The allegations also parallel the reported treatment of some Indians in Mexico, where they are ranked at the bottom of the social hierarchy and are vulnerable to racism.

The supervisor allegedly pushed one of the Indians down to the ground and threatened another with a machete, according to the complaint. He allegedly forced the men to contribute to his daily beer fund and sexually harassed the Indians, the complaint said.

The treatment occurred from fall of 2005 to spring of 2009 at the farms of Holiday Specialtrees in Woodburn, Ore. about 35 miles south of Portland.

The 30-year-old family-owned farm is a grower of Christmas trees with 2,200 acres and more than three million trees in production, according to its website,

A man who identified himself as “Jim” at the farm said he would not comment on the allegations.

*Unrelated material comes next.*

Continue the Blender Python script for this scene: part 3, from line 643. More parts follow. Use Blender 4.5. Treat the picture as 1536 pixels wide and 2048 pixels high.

The EEOC is requesting from the court to mandate the farm to implement anti-discrimination policies and a sum to be determined by a trial.

“The EEOC will aggressively pursue employers who fail to take appropriate action against illegal harassment, especially in situations like this where the balance of power is tipped so heavily against workers susceptible to attack,” Tamayo said in the release.

Mixtecs are a large ethnic group from regions in southern Mexico and contemporaneous with the Aztecs. Many Mixtecs have migrated north for work in the past two decades, showing up as farm workers in northern Mexican border cities and U.S. states like California and Oregon.